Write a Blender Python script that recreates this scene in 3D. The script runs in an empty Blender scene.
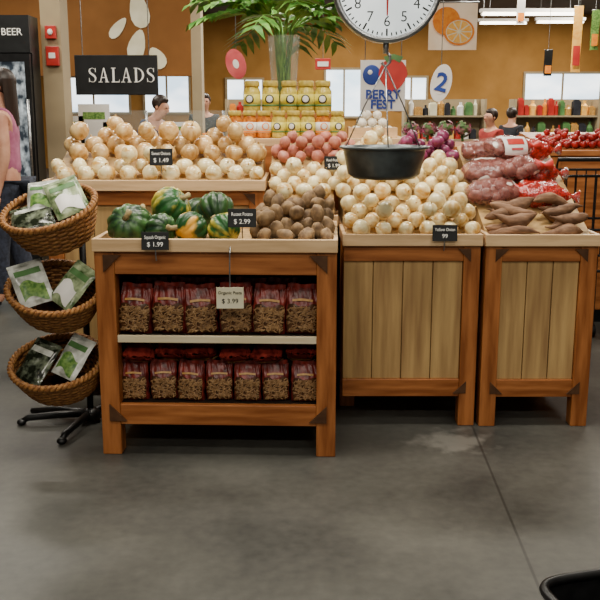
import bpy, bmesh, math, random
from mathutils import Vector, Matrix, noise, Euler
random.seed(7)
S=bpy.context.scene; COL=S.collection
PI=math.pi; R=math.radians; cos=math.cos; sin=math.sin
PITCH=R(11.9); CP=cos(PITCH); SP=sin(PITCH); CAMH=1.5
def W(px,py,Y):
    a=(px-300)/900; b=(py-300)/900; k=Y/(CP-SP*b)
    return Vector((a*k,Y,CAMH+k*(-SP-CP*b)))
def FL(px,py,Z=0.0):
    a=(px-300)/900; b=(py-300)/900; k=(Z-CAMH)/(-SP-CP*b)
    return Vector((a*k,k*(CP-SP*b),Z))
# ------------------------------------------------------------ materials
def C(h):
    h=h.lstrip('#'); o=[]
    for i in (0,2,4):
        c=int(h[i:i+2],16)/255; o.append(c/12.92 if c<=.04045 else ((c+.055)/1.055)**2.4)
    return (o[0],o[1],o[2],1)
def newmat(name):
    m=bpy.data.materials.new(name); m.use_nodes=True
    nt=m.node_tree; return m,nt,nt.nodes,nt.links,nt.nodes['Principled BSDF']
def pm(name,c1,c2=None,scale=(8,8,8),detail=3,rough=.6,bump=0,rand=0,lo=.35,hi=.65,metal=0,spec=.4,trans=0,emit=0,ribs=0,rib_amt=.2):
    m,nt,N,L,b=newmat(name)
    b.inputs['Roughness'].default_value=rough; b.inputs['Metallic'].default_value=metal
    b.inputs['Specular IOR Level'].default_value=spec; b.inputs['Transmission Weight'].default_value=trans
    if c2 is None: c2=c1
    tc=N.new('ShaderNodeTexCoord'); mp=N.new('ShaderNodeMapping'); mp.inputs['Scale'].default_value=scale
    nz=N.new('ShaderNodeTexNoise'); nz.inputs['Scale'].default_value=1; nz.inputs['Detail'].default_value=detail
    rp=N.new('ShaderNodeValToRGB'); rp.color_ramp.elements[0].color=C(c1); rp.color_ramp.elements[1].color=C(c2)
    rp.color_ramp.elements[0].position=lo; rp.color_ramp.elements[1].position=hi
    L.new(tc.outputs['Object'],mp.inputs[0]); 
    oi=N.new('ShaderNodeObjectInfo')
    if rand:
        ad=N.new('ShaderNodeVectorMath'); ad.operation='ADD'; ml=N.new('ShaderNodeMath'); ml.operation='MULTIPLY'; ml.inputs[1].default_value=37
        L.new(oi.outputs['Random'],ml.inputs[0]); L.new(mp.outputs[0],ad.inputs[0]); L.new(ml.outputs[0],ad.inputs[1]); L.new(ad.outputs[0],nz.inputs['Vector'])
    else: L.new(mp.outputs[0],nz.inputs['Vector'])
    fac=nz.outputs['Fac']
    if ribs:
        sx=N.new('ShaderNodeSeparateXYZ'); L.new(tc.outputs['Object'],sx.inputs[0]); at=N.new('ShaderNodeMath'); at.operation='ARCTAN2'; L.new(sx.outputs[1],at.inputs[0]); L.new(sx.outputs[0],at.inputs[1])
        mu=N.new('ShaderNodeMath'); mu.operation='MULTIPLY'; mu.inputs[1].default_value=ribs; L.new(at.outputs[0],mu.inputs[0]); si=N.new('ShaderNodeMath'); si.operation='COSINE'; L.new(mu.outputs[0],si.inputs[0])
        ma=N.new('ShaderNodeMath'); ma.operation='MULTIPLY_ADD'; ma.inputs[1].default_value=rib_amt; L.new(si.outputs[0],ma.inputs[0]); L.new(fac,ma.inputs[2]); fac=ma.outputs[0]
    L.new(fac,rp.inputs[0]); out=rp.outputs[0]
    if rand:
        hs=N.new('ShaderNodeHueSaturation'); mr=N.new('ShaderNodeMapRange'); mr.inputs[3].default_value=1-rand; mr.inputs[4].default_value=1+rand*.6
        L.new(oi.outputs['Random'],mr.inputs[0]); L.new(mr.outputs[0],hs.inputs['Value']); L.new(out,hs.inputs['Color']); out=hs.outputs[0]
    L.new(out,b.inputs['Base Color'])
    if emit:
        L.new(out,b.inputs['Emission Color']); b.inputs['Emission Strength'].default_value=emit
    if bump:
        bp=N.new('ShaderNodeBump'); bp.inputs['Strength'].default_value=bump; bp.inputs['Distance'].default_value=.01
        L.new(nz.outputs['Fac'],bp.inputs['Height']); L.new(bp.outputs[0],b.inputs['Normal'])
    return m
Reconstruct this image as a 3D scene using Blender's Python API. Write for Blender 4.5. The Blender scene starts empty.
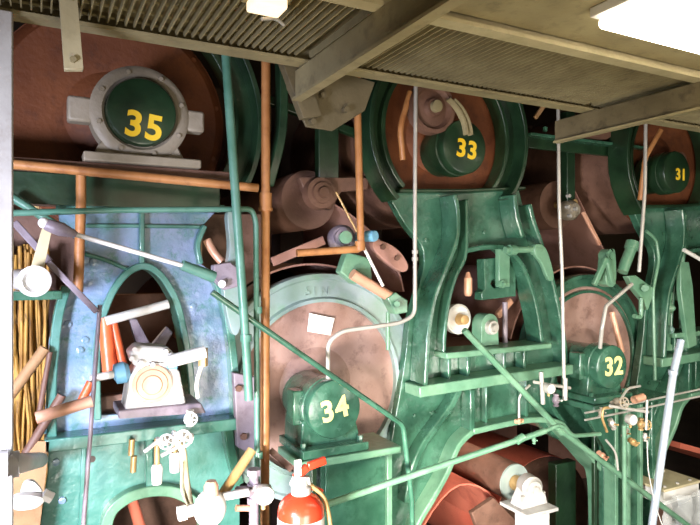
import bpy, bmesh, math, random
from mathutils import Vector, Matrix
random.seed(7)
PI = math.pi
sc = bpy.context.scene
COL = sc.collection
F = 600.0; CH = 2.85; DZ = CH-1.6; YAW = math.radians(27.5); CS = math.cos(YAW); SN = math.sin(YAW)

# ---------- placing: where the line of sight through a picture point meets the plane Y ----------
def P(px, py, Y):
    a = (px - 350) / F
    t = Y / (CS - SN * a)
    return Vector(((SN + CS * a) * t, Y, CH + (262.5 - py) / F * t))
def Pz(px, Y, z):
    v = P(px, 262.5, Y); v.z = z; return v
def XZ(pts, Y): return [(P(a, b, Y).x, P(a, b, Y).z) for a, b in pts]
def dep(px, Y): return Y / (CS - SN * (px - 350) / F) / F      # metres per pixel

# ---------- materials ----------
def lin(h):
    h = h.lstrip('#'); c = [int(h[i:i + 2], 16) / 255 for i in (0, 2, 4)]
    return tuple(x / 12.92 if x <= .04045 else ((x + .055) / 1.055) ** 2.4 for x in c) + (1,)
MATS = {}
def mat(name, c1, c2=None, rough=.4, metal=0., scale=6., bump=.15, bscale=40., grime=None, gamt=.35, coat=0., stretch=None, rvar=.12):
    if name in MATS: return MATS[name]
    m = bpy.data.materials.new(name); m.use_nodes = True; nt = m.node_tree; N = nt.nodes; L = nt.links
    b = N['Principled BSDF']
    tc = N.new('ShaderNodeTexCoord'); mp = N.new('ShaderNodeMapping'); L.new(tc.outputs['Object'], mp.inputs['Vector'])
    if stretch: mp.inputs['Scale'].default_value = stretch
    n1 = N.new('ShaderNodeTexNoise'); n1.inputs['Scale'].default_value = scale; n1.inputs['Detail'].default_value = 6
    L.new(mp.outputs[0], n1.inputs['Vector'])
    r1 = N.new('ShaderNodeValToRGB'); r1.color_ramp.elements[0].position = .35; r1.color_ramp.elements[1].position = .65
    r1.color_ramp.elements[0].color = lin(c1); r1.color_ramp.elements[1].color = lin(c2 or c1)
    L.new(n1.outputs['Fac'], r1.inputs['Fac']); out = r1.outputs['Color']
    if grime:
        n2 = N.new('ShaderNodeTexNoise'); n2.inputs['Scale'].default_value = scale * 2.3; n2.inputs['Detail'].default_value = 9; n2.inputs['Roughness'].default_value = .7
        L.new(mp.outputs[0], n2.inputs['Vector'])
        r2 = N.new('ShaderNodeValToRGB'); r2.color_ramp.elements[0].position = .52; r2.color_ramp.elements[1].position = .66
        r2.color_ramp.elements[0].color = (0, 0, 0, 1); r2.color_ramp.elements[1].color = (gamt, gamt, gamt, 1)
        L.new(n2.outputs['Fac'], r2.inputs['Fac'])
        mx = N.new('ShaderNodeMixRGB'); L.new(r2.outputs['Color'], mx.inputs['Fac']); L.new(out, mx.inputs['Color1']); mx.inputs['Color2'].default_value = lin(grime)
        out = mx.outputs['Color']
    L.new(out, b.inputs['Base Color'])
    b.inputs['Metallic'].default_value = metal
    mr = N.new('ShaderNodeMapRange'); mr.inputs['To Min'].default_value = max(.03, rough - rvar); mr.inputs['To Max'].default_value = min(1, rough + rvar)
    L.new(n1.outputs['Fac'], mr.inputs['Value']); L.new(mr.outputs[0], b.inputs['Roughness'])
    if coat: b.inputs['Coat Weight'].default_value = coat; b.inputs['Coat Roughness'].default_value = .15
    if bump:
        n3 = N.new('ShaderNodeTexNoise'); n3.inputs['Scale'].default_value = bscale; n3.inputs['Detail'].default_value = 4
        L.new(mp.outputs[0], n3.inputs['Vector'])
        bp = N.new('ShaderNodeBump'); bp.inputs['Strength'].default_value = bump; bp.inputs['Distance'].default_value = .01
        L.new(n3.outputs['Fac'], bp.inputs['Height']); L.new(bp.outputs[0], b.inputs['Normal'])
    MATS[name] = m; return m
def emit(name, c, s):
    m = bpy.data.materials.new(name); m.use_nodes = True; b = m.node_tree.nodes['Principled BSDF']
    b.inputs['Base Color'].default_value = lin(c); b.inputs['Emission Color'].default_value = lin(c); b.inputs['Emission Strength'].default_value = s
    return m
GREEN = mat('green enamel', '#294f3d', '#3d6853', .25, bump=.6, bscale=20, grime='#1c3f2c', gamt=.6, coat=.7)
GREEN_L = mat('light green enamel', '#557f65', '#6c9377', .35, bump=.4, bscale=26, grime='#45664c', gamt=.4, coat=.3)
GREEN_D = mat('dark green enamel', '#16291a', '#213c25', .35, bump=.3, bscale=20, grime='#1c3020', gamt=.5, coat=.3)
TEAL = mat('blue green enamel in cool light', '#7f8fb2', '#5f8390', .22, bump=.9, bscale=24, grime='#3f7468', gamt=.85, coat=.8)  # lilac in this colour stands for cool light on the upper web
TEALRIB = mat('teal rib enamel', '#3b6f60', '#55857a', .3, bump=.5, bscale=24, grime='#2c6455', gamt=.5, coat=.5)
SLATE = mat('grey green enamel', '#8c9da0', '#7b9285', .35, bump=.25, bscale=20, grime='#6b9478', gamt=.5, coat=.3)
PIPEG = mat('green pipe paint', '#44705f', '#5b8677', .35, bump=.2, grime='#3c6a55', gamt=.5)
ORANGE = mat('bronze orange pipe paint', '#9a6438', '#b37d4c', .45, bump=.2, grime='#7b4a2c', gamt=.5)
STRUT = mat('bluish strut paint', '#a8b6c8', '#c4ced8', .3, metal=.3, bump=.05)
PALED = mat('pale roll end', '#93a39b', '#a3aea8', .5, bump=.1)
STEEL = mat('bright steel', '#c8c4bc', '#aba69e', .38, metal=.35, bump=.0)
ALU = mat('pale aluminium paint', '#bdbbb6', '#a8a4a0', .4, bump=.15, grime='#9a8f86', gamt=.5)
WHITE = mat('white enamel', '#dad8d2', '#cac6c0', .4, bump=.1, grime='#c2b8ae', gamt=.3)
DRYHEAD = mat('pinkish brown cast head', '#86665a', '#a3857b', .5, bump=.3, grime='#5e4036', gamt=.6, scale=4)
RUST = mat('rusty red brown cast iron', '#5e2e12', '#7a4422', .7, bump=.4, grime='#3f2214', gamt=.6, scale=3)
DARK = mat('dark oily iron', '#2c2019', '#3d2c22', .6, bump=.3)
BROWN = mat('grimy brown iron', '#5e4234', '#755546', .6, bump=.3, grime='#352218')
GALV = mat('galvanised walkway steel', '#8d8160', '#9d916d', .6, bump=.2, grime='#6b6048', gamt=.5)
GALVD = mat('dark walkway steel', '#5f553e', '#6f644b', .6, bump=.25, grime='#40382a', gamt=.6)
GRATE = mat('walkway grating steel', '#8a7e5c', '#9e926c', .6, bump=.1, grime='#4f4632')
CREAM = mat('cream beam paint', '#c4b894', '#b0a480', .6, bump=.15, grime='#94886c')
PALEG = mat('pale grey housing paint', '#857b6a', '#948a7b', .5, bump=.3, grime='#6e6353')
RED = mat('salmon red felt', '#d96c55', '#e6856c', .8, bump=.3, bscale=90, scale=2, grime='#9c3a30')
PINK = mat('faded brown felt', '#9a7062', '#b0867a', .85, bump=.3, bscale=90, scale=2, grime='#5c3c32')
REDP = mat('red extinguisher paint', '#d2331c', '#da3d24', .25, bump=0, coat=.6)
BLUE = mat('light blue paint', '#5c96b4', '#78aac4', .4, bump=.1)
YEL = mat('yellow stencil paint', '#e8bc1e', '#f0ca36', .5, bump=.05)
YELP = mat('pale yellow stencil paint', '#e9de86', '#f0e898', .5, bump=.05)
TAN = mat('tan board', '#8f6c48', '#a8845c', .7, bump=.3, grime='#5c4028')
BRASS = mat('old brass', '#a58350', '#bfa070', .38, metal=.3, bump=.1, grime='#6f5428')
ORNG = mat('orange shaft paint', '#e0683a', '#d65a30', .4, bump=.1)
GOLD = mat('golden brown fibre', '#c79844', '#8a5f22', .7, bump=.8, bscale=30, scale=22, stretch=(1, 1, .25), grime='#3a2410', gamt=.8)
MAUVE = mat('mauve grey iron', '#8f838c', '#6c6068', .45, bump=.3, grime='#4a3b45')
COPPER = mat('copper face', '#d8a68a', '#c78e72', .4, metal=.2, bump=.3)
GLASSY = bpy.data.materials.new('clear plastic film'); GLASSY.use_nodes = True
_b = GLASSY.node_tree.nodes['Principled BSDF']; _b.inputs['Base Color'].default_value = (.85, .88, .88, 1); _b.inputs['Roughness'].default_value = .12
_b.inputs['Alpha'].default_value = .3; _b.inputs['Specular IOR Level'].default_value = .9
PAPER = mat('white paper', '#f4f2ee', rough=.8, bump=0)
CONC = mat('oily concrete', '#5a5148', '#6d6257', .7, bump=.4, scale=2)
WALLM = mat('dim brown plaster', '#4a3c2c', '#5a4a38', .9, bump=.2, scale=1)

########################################

PROBLEM DESCRIPTION - Among the entries above, take the lines from the one with "Reconstruct this image" through the one with "def dep(px, Y): return" and retype them exactly, leaving out the pictures.

EXERCISE RESULT -
Reconstruct this image as a 3D scene using Blender's Python API. Write for Blender 4.5. The Blender scene starts empty.
import bpy, bmesh, math, random
from mathutils import Vector, Matrix
random.seed(7)
PI = math.pi
sc = bpy.context.scene
COL = sc.collection
F = 600.0; CH = 2.85; DZ = CH-1.6; YAW = math.radians(27.5); CS = math.cos(YAW); SN = math.sin(YAW)

# ---------- placing: where the line of sight through a picture point meets the plane Y ----------
def P(px, py, Y):
    a = (px - 350) / F
    t = Y / (CS - SN * a)
    return Vector(((SN + CS * a) * t, Y, CH + (262.5 - py) / F * t))
def Pz(px, Y, z):
    v = P(px, 262.5, Y); v.z = z; return v
def XZ(pts, Y): return [(P(a, b, Y).x, P(a, b, Y).z) for a, b in pts]
def dep(px, Y): return Y / (CS - SN * (px - 350) / F) / F      # metres per pixel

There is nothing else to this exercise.